I'm humbly going to dive into a subject that is very personal and important to me: applying gospel principles for emotional wellness and self care. Please know I am not claiming to be an expert for anyone else. I only know what I have been taught by the spirit and how I have applied that to find help and healing beyond what I had once dreamed was possible. And perhaps what has helped me will help others, maybe even you! On my journey toward wellness (that is still ongoing), one of if not the very first thing I found was that I had to have a sincere desire to understand myself, a willingness to get radically honest with how I was feeling, any tendencies that were not serving me.. then take those to the Lord and ask Him to help me with those things. Some of these were personal weaknesses, some were "societal norms" that I had taken on as unhealthy habits, some were family patterns that I had taken on as some sort of inescapable way of responding to life.. but once I had even the desire to get real with and about myself, it was like I had swept out the dusty corners of my mind and heart and I had these piles that needed to be picked up. I didn't know how to do that. I just knew that I wanted to. I was ready and eager for Heavenly Father to teach me how to overcome. And slowly but surely He did! So if you are struggling with emotional wellness at all, start by wanting to understand yourself. You could talk to someone close to you or just start writing things down that you know you struggle with. What you don't want is to let these things discourage you. Remain hopeful that the atonement of Jesus Christ is meant for you for this right now and press forward!

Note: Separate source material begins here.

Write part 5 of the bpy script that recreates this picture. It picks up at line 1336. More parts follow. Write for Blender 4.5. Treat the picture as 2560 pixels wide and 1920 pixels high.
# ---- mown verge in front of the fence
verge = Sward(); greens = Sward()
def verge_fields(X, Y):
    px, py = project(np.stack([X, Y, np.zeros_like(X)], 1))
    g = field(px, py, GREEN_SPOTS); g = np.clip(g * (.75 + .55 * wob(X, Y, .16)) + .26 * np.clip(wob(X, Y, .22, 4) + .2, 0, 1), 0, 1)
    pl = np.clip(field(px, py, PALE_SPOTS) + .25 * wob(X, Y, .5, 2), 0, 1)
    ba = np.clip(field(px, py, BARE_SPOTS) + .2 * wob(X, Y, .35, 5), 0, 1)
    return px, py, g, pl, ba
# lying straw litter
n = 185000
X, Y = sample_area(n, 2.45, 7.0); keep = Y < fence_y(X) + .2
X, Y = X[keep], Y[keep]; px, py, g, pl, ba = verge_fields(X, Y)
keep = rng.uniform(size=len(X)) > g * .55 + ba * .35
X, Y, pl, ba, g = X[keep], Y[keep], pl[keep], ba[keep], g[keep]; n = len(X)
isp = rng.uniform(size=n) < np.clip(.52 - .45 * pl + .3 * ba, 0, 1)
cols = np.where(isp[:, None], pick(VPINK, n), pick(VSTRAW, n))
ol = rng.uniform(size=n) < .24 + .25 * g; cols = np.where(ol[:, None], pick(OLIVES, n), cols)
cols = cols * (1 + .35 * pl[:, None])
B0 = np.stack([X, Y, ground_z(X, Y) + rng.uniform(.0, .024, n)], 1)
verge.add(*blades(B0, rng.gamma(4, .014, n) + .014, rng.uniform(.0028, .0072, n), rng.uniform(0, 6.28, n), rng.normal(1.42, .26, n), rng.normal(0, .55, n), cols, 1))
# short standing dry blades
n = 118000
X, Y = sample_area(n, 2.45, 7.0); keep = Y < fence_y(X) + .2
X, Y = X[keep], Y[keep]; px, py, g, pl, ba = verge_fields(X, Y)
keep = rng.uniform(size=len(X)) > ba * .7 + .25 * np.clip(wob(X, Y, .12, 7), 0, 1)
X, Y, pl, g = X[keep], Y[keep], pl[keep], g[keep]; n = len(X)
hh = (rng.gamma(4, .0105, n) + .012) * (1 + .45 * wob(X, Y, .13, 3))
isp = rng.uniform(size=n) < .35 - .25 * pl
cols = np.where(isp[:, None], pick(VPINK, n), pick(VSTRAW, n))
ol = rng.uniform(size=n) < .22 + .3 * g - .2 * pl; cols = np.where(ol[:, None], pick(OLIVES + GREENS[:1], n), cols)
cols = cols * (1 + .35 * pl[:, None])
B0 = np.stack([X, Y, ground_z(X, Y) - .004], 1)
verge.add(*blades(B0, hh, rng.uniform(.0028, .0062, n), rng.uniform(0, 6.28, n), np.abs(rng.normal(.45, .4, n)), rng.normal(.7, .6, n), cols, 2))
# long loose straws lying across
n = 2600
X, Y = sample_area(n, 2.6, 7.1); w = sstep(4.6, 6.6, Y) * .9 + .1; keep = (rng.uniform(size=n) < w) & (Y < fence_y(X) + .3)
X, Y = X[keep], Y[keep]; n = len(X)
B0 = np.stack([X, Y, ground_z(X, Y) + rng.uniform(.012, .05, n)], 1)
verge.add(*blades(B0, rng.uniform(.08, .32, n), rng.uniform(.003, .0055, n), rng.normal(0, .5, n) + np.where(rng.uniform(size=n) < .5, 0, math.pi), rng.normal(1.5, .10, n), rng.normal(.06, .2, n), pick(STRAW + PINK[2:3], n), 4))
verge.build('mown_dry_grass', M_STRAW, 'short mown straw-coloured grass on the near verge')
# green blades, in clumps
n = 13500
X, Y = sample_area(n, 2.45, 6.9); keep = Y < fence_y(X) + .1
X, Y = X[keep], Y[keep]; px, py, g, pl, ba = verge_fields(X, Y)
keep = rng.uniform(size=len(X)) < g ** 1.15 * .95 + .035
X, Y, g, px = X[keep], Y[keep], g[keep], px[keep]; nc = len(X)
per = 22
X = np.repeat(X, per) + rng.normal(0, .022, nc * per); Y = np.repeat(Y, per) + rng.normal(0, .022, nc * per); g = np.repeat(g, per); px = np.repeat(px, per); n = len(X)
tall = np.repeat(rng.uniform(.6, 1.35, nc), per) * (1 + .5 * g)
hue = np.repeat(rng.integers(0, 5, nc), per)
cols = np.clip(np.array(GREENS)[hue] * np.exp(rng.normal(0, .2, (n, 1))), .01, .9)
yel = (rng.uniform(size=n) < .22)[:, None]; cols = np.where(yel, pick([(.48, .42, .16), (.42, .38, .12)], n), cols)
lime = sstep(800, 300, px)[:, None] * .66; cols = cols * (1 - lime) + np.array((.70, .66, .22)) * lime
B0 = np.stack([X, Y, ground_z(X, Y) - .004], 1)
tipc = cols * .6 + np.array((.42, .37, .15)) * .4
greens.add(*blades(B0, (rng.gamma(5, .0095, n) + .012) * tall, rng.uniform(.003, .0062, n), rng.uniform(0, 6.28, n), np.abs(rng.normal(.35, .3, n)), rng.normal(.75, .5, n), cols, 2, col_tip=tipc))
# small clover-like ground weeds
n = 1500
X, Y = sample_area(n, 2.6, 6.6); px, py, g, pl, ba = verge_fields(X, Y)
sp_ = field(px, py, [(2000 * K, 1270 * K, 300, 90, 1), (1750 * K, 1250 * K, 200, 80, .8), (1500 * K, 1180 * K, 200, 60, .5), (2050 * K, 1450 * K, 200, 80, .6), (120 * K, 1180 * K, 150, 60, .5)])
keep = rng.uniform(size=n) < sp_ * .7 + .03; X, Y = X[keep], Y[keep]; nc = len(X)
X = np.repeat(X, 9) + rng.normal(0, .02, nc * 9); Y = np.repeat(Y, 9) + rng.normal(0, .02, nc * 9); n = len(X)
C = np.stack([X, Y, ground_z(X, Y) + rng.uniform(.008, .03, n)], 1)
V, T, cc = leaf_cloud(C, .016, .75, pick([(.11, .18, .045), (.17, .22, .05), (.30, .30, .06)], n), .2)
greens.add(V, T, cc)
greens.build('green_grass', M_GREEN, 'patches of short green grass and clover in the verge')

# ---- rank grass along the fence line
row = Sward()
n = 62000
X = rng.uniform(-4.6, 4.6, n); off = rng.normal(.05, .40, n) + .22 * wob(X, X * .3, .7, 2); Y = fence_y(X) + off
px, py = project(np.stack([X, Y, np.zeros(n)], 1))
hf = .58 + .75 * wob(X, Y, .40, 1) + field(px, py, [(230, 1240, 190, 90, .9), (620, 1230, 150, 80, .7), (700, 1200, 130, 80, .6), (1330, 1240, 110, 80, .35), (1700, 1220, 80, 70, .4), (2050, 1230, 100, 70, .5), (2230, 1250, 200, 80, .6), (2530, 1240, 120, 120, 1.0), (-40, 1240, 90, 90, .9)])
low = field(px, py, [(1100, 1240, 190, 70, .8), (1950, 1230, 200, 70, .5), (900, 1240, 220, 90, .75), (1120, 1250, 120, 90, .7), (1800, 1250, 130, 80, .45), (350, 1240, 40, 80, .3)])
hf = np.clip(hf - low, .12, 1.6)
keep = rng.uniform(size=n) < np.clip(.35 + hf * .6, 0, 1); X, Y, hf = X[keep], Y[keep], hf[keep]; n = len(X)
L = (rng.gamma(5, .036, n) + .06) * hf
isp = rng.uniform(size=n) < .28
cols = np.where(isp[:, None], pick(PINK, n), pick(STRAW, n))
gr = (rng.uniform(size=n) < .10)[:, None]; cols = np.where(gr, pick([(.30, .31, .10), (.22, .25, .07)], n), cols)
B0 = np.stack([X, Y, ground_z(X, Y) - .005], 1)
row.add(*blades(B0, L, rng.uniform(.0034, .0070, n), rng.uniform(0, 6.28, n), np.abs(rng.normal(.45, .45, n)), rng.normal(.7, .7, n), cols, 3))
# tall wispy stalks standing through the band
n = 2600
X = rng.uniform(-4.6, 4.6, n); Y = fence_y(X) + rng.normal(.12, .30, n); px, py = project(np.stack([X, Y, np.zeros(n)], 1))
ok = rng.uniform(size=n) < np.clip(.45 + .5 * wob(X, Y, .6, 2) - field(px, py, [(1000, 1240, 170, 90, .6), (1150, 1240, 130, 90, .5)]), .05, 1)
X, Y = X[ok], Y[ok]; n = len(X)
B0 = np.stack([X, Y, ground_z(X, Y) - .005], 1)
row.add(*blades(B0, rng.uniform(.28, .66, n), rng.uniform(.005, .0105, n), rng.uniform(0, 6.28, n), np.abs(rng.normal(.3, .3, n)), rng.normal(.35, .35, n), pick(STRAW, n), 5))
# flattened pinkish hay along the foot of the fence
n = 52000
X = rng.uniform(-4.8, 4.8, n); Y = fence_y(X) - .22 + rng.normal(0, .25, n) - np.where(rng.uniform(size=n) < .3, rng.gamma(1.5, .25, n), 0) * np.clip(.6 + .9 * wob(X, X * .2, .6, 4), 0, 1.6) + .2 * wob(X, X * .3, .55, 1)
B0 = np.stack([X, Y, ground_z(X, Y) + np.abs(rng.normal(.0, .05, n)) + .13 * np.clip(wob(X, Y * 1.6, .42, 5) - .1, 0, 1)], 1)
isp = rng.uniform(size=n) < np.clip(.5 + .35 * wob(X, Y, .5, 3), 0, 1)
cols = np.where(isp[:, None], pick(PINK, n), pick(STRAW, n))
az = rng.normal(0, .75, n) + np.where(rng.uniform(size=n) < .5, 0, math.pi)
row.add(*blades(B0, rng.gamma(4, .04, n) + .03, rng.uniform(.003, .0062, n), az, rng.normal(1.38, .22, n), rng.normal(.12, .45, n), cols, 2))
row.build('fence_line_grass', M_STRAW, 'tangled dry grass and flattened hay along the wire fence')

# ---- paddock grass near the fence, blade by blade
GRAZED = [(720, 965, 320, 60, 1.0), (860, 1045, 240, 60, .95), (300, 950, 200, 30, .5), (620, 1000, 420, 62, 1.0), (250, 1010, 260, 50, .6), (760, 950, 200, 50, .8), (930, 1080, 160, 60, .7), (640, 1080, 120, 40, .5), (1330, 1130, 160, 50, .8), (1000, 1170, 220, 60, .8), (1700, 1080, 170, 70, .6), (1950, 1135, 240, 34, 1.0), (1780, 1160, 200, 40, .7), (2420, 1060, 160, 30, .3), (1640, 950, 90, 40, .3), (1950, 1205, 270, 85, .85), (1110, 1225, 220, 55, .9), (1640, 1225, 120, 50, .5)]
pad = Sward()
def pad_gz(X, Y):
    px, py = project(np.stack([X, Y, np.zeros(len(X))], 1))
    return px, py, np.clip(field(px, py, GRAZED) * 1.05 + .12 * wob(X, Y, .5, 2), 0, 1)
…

When I came to that place where I recognized weakness in myself... understanding that my emotions were out of control, yet they were running the show.. then truly desiring to understand those things about myself.. I can look back and see that this was both the easiest and the hardest thing I'd ever done. It was easy to find all my flaws, hard to understand the why's, easy to desire to change and improve, hard to know where to start, easy to know that I could find help from Heavenly Father through Jesus Christ, but oh so hard to come to them with all the shame I was feeling. That shame is what I want to talk about today. Whatever you do, DO NOT let Satan win by letting him convince you to feel shame for your weaknesses. Don't let him win! So if shame is an ugly lie, what is the beautiful truth? THE TRUTH IS THAT YOU ARE OF INFINITE WORTH AND YOU ARE LOVED *UNCONDITIONALLY*!!! You're not going to be loved more when you finally get this right. That is not possible!!! So here's the thing. The plan is and always has been that we would be put in a fallen world in a natural man state.. and that is a GIFT to us so we can learn, grow, and DEPEND ON HIM.
So whatever you do on your emotional healing path and journey to wellness, let go of shame. Cast it off! Look at those pieces of you that you'd like to improve and THANK Heavenly Father for them!! Those are the things which will turn you into soft clay that can be molded by the hands that created you.